Interestingly, the proviso to Section 26 (1) of the Act states that if the subject matter of information is in the opinion of the CCI substantially the same, then the new information may be clubbed together with the previous information and the CCI is not required to form a prima facie opinion. The Madras High Court has held that the information received from the DG will fall under Section 19 (1) (a) of the Act.

Further, the Court has left open the CCI and the DG to rope in other car manufacturers and automobile manufacturers for the investigation pertaining to the same subject matter.

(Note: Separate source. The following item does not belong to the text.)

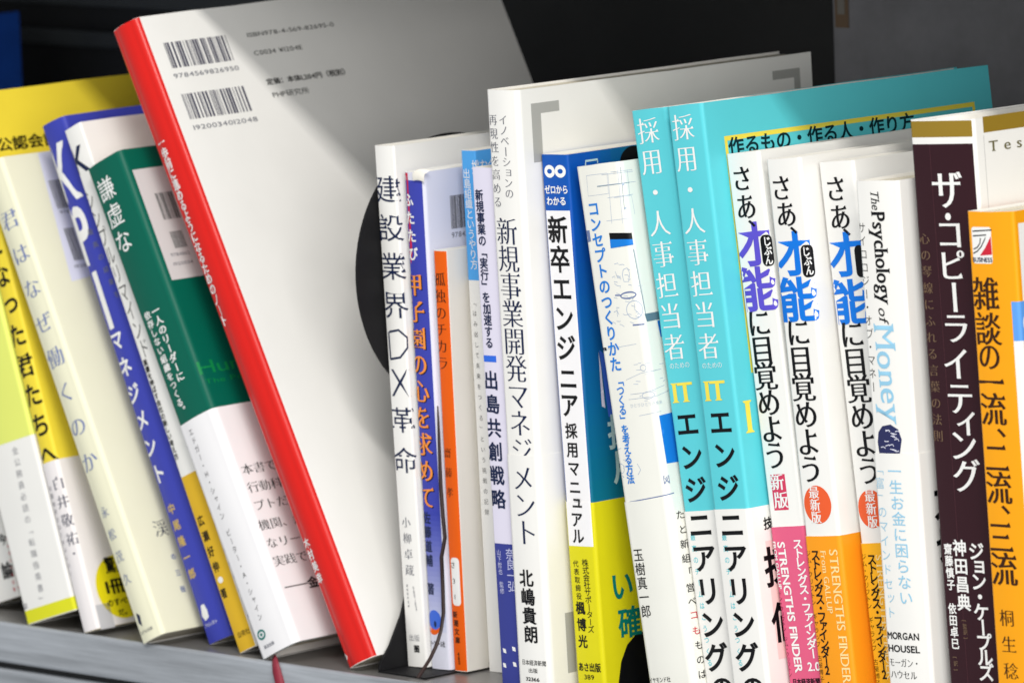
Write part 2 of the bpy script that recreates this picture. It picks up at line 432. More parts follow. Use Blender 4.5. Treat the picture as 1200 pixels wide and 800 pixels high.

Separately, the Competition (Amendment) Bill, 2012 (“Bill”) has proposed some radical changes to the powers of the DG. It has removed the provision of Section 41 (3) of the Act which currently provides that the powers of a DG shall be akin to that of an Inspector under Sections 240 and 240-A of the Companies Act, 1956 and the DG was required to obtain an order from the magistrate of relevant jurisdiction in order to conduct ‘search’ and ‘seizure’ operations. However, the Bill empowers the DG to conduct search and seizure operations by seeking permission from the chairperson of the CCI if he is satisfied that the entity or the person against whom investigation is carried has failed or would not provide the information sought for or would destroy, alter the requisite information. This Bill has been brought in to make the power of the DG similar to that of the investigative authorities under other enactments such as and Income Tax Act, 1961.2 This will enable the DG to carry out dawn raids and will go a long way in effective investigation of cartels and other anti-competitive practices carried out under Section 3 of the Act.